Restoring peace to rape victims

Restoring peace to rape victims

As always, more than the perpetrator, it’s the hapless victim, who would be harried by hundreds of queries from people around. One could see these victims squirm, even striving to slink away from telly cameras, which sadly they can’t. Since paparazzi would be stalking them everywhere. If the TV channels are busy delving deeper into crime details to dish out sensational coverage, the reporters would be busy reeling out racy descriptions of the reprehensible act, committed by the rapist.

As if these aren’t enough, you find apostles of moral brigade, with their moral policing, launching into the character assassination of the victim, like it had happened in the case of that domestic help. Post-morteming her character, they had accused her of having clandestine and consensual relationship with the actor. Masala vendors too did their bit of adding juicy tidbits, thus having made the already ‘hot’ news more scorching and spicy.
Well, when we hear of rape incidents, do we ever stop to ponder on the victims’ predicament, and the turbulent moments, which they could have been experiencing?
Once, in a telly interview, a rape victim had confided, “More than the media, it’s mainly the people who interminably harass us. We are blitzed by a barrage of unsavoury questions from neighbours, the so-called friends and relatives. There is already a deep mental gash created by the grievous incident. These inquisitive grilling by people is like splashing salt on the searing wound. Why can’t people realise that all we need is some solitude and peace, when we are in that mentally-battered state.”

She continued saying, “God forbid, if the rape victim gets murdered too by her rapist, then it’s her parents/husband who face the brunt — being torn between the haunting memories of deceased daughter/wife, and people’s incessant interrogations. The girl’s relatives may flit in and out, ostensibly expressing solidarity. But in reality, for many it’s just few fleeting moments of media attention.”

I remember a scintillating conversation that I had overheard between three women at an adjacent table, while seated in a swanky club, sometime back.
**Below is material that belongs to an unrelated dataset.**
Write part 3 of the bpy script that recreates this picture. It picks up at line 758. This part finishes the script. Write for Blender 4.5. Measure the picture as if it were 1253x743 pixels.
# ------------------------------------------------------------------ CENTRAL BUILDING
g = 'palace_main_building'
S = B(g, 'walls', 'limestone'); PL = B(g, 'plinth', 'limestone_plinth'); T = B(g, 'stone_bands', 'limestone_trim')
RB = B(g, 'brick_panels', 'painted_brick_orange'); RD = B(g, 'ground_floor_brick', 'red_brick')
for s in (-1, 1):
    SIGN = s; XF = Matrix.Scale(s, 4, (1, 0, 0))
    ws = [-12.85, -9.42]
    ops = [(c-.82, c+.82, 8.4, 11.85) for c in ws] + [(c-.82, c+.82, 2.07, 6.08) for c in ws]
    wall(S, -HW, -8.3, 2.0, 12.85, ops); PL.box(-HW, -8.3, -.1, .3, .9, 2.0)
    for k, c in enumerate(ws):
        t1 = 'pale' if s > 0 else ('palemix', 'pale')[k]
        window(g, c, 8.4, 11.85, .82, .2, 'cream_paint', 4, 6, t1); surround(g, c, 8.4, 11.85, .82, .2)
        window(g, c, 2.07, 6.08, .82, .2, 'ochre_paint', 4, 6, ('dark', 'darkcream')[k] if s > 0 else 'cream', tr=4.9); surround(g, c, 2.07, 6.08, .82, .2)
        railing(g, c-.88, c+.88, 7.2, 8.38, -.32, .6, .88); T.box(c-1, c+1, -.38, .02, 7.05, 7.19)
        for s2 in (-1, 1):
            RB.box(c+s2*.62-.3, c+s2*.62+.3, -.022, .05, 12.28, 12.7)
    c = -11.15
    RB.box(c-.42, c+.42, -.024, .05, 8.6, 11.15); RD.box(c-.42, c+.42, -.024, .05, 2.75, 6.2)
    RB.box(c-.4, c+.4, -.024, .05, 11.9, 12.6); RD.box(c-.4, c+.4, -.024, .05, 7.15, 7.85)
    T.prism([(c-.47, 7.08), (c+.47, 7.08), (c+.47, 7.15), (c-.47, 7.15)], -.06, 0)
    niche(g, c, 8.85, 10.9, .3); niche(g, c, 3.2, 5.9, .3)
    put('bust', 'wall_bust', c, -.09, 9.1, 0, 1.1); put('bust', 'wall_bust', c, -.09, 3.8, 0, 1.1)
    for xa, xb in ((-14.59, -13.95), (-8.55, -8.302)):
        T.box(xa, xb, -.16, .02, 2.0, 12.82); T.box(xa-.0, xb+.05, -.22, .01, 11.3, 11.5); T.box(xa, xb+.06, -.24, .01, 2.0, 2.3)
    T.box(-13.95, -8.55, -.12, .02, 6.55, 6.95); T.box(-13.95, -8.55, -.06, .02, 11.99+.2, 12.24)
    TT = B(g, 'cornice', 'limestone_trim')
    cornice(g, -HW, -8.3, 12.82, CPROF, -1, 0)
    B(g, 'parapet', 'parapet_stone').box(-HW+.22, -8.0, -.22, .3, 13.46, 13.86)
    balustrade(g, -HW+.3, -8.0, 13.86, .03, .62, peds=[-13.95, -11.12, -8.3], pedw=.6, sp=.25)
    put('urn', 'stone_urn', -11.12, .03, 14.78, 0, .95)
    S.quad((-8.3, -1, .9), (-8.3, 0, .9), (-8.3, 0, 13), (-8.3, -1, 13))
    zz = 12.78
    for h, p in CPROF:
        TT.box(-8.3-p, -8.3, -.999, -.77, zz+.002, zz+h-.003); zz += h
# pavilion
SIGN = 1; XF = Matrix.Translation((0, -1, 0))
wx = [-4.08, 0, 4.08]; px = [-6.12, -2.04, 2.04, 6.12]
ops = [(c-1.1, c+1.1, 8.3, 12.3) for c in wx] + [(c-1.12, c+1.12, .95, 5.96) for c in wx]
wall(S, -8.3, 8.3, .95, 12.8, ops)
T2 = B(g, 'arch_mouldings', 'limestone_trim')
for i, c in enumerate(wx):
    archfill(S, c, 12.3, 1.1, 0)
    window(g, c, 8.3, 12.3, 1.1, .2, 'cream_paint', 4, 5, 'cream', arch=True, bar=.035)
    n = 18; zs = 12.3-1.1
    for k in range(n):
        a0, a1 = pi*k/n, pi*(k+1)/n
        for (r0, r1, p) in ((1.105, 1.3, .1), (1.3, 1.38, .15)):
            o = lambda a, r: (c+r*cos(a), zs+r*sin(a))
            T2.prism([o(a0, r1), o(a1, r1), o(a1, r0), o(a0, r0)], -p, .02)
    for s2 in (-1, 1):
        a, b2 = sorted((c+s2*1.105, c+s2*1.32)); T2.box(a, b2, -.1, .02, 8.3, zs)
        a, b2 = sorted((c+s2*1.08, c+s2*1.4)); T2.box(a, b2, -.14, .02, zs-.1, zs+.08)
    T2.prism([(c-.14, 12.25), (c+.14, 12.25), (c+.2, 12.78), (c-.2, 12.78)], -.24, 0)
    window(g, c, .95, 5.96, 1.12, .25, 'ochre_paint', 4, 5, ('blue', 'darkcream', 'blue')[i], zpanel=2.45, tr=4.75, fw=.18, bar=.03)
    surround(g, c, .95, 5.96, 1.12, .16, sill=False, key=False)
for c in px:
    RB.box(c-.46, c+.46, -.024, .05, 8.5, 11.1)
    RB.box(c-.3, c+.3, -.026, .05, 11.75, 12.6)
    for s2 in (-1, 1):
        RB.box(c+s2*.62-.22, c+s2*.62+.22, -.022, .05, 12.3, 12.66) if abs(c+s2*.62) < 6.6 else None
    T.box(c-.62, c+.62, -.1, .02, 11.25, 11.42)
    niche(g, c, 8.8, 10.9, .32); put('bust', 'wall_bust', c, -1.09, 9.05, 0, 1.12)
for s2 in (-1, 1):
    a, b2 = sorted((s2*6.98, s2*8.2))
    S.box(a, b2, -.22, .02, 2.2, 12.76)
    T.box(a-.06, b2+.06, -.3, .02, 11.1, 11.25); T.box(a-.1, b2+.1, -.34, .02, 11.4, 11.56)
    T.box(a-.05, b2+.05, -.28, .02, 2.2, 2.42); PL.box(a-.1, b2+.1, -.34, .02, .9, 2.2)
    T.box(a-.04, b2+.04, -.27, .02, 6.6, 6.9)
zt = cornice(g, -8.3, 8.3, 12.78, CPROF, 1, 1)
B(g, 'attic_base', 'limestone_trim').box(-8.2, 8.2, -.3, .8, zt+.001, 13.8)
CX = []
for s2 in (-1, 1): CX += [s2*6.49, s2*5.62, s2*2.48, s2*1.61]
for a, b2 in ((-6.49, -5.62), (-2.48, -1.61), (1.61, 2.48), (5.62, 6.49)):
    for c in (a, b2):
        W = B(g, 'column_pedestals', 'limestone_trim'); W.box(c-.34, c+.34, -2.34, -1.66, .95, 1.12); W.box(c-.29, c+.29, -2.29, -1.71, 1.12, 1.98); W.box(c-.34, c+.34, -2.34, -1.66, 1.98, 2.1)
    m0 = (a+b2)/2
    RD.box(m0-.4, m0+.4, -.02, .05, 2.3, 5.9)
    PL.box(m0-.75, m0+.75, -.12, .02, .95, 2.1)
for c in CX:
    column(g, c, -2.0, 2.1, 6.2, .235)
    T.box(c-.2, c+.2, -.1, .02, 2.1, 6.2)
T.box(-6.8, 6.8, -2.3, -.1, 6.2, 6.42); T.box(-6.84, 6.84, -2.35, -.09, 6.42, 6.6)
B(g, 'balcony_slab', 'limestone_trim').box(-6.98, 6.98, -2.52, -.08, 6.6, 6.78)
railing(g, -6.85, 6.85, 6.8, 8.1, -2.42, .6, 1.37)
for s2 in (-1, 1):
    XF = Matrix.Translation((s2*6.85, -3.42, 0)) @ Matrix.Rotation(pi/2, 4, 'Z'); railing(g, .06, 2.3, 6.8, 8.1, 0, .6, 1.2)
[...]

The discussion revolved around a woman techie, who was raped and killed by her pick-up driver, a couple of years back.

“I shudder even to envisage the mental tumults the girl would have undergone during those grisly happenings” had uttered the first woman. “Why didn’t she deliver a hard kick on the vermin’s pelvis, to have pre-empted his prurient moves,” had piped in the other. “The entire murder plot looks like orchestrated by her relatives, who were against her marriage,” had interjected the third woman.

The conversation had gone on and on, as those ladies spoke with indefatigable gusto. I had wondered, if victim’s friends/relatives too were discussing on the same lines, what impact it would have had on the minds of the victim’s family members, hearing the altered versions?

But is this all that we can do? Scrutinise the sensational news through all conceivable angles, brush the story with resplendent hues, embroider and embellish further, even doctor few things here and there, and lastly, titivate it with tangy tidbits, before presenting it to people around?

Indeed, it’s high time we stopped being nosy-parkers, snooping and intruding on other people’s lives and their private matters. It’s time we stopped infringing on others’ personal space, trying to unearth matters pertaining to their personal tragedies. Finally, if we are true bona fide empathisers, it’s time we left those rape victims alone, granting them at least few moments of peace and solitude.